§ TASK PROMPT
Copy out each line that includes the word "picture".

§ DATA
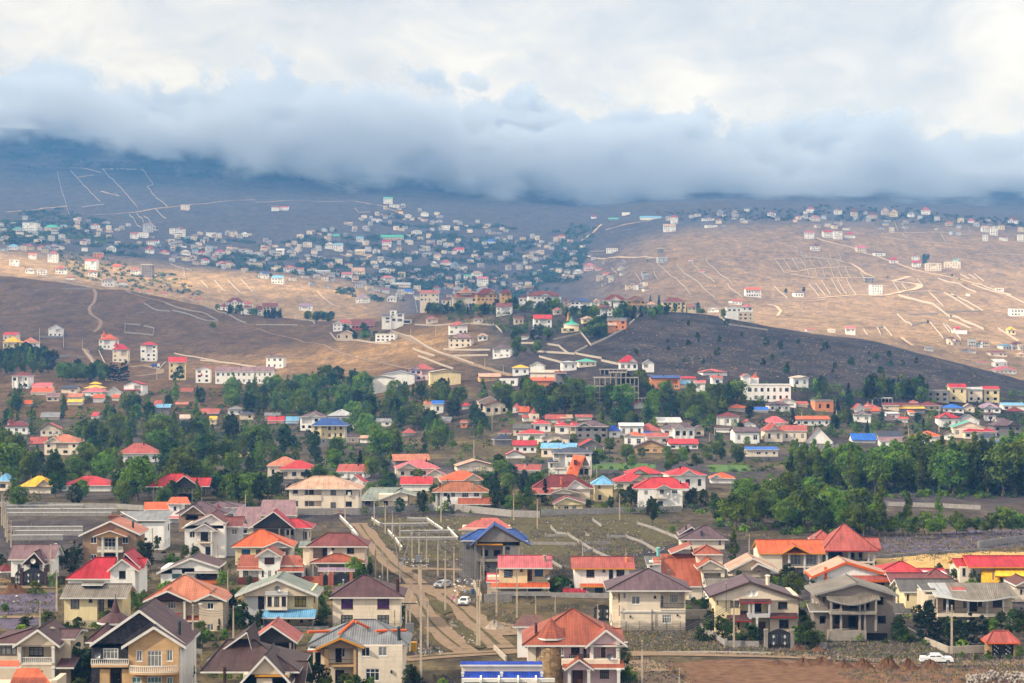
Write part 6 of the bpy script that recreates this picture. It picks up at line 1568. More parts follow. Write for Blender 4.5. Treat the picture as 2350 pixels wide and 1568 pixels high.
# ------------------------------------------------------------------ roads, fields, walls, poles
DIRT = mat('road_dirt', lin((130, 111, 92)), rough=1.0, var=.22, scale=.9, bump=.5, bscale=3.0, spec=.05)
PALE = mat('pale_track', lin((178, 156, 128)), rough=1.0, var=.16, scale=.15, spec=.05)
EARTH = mat('bare_earth', lin((108, 82, 64)), rough=1.0, var=.34, scale=.6, bump=.8, bscale=2.5, spec=.05)
STRAW = mat('straw_field', lin((178, 148, 96)), rough=1.0, var=.25, scale=.4, spec=.05)
LAVF = mat('lavender_field', lin((92, 84, 100)), rough=1.0, var=.3, scale=.35, bump=.4, bscale=2.0, spec=.05)
WEED = mat('weedy_verge', lin((84, 78, 54)), rough=1.0, var=.4, scale=.9, bump=.6, bscale=2.5, spec=.05)
GREENF = mat('vegetable_plot', lin((84, 108, 62)), rough=1.0, var=.35, scale=.8, bump=.6, bscale=3.0, spec=.05)
ZL = [0.012]
def nz(): ZL[0] += 0.005; return ZL[0]
def ribbon(name, crop, pts, width, m, label, dmin=150.0, lift=None, kind='structure', jit=.2):
    """a track laid on the ground along picture points"""
    P = []
    for (x, y) in pts:
        px, py = pr(crop, x, y); P.append(at(px, py, dmin))
    Q = []
    for a, b in zip(P, P[1:]):
        n = max(2, int((b - a).length / 5.0))
        for i in range(n): Q.append(a.lerp(b, i / n))
    Q.append(P[-1])
    for _ in range(3):
        Q = [Q[0]] + [(Q[i - 1] + Q[i] * 2 + Q[i + 1]) / 4 for i in range(1, len(Q) - 1)] + [Q[-1]]
    z = lift if lift is not None else nz(); mb = MB(); rr = random.Random(len(Q)); L_, R_ = [], []
    for i, q in enumerate(Q):
        d = (Q[min(i + 1, len(Q) - 1)] - Q[max(i - 1, 0)]); d.z = 0; d.normalize(); nrm = Vector((-d.y, d.x, 0)); w = width / 2
        a = q + nrm * w * rr.uniform(1 - jit, 1 + jit); b = q - nrm * w * rr.uniform(1 - jit, 1 + jit)
        mid = [a.lerp(b, t) for t in (0, .5, 1)]
        for v in mid: v.z = ground(v.x, v.y) + z
        L_.append(mid)
    for A, B in zip(L_, L_[1:]):
        for j in (0, 1): mb.quad(A[j], A[j + 1], B[j + 1], B[j], 0)
    o = mb.build(name, m); tag(o, label, None, None, kind); return o
def patch(name, crop, pts, m, label, kind='structure', rough=1.2):
    P = []
    for (x, y) in pts:
        px, py = pr(crop, x, y); P.append(at(px, py))
    Q = []; rr = random.Random(len(P) + int(pts[0][0]))
    for i, a in enumerate(P):
        b = P[(i + 1) % len(P)]; n = max(2, int((b - a).length / 3.0))
        for k in range(n):
            q = a.lerp(b, k / n); Q.append(q + Vector((rr.gauss(0, rough * .5), rr.gauss(0, rough), 0)))
    z = nz(); c = sum(P, Vector()) / len(P)
    me = bpy.data.meshes.new(name); bm = bmesh.new()
    f = bm.faces.new([bm.verts.new((q.x, q.y, ground(q.x, q.y) + z)) for q in Q]); bmesh.ops.triangulate(bm, faces=[f]); bmesh.ops.recalc_face_normals(bm, faces=bm.faces[:])
    bm.to_mesh(me); bm.free(); me.materials.append(m)
    o = link(bpy.data.objects.new(name, me)); tag(o, label, None, None, kind); return o
patch('lavender_field', 'd', [(880, 560), (1300, 545), (2060, 500), (2060, 375), (1600, 390), (900, 440)], LAVF, 'lavender grey field under the orchard')
patch('lavender_field', 'a', [(-20, 880), (440, 870), (440, 1030), (-20, 1040)], LAVF, 'lavender grey plot left of the corrugated house')
patch('lavender_field', 'a', [(-20, 1060), (360, 1050), (400, 1140), (-20, 1160)], LAVF, 'lavender grey strip by the lower left houses')
patch('lavender_field', 'e', [(2080, 905), (2400, 900), (2400, 985), (2080, 960)], LAVF, 'purple plot beyond the left trees')
patch('straw_field', 'd', [(830, 610), (1200, 575), (2060, 545), (2060, 660), (1480, 690), (850, 690)], STRAW, 'yellow dry grass field at right')
patch('straw_field', 'e', [(1790, 850), (2400, 850), (2400, 890), (2000, 895), (1790, 880)], STRAW, 'straw coloured strip behind the left trees')
patch('vegetable_plot', 'g', [(730, 945), (1180, 950), (1330, 965), (1330, 1000), (740, 1010)], GREENF, 'green plot behind the red roofs')
patch('vegetable_plot', 'g', [(1800, 965), (2150, 960), (2180, 1020), (1810, 1030)], GREENF, 'green plot right of the crowded row')
patch('weedy_ground', 'b', [(870, 300), (1500, 280), (1975, 300), (1975, 560), (1250, 640), (1000, 500)], WEED, 'weedy empty lot by the dirt road')
patch('weedy_ground', 'c', [(0, 300), (900, 260), (1300, 330), (1300, 480), (1000, 560), (400, 600), (0, 560)], WEED, 'weedy empty lots behind the pink roofed house')
patch('weedy_ground', 'c', [(830, 1170), (1460, 1160), (1680, 1290), (900, 1310)], WEED, 'weedy verge below the cream hip house')
patch('weedy_ground', 'd', [(450, 1230), (1080, 1200), (1380, 1345), (1180, 1380), (480, 1320)], WEED, 'weedy verge below the unfinished villa')
patch('bare_earth', 'c', [(1150, 1440), (1300, 1400), (1700, 1385), (2400, 1400), (3300, 1440), (4000, 1430), (4000, 1700), (1400, 1700), (1200, 1500)], EARTH, 'ploughed brown earth at lower right')
ribbon('dirt_road', 'b', [(790, 335), (850, 400), (900, 480), (980, 580), (1060, 660), (1180, 740), (1260, 800)], 4.2, DIRT, 'dirt track winding up between the empty lots')
ribbon('dirt_road', 'b', [(1080, 830), (1260, 830), (1430, 850), (1650, 830)], 9.0, DIRT, 'dirt crossing by the parked cars')
ribbon('dirt_road', 'b', [(1200, 830), (1240, 960), (1330, 1080), (1440, 1180), (1560, 1290), (1680, 1360)], 4.4, DIRT, 'left lane of the dirt road')
ribbon('dirt_road', 'b', [(1400, 850), (1560, 960), (1680, 1090), (1800, 1220), (1900, 1300)], 5.0, DIRT, 'right lane of the dirt road')
ribbon('dirt_road', 'b', [(1120, 690), (1300, 685), (1560, 690), (1640, 700)], 4.0, DIRT, 'side track by the scaffolded house')
ribbon('dirt_road', 'b', [(1130, 1390), (1500, 1350), (1900, 1330), (2400, 1300)], 4.5, DIRT, 'dirt street along the bottom houses')
ribbon('dirt_road', 'c', [(0, 1200), (-150, 1130), (-300, 1110)], 9.0, DIRT, 'gravel yard by the double pole')
ribbon('dirt_road', 'c', [(880, 1345), (1200, 1340), (1900, 1345), (2600, 1380), (3500, 1420), (4000, 1420)], 4.5, DIRT, 'dirt street in front of the right houses')
ribbon('dirt_road', 'c', [(900, 1400), (1000, 1440), (1120, 1520), (1260, 1620)], 7.0, DIRT, 'dirt street turning down to the right')
ribbon('dirt_road', 'a', [(-40, 830), (200, 832), (450, 828)], 3.5, DIRT, 'tan path beside the soil mound')
ribbon('dirt_road', 'a', [(-40, 1062), (200, 1060), (370, 1058)], 2.5, DIRT, 'narrow tan path among lavender strips')
for pts, lab in (([(800, 345), (900, 480), (1060, 662), (1250, 795)], 'grassy strip between the ruts of the climbing track'), ([(1225, 880), (1330, 1080), (1560, 1290)], 'grassy strip in the left lane'), ([(1440, 880), (1680, 1090), (1860, 1270)], 'grassy strip in the right lane'), ([(1180, 1378), (1500, 1348), (1880, 1332)], 'grassy strip of the bottom street')):
    ribbon('grass_strip', 'b', pts, .5, WEED, lab, jit=.9)
patch('traffic_island', 'b', [(1345, 945), (1400, 925), (1480, 965), (1520, 1020), (1450, 1045), (1370, 1000)], WEED, 'weedy oval island in the dirt road', rough=.4)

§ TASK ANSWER
Write part 6 of the bpy script that recreates this picture. It picks up at line 1568. More parts follow. Write for Blender 4.5. Treat the picture as 2350 pixels wide and 1568 pixels high.
    """a track laid on the ground along picture points"""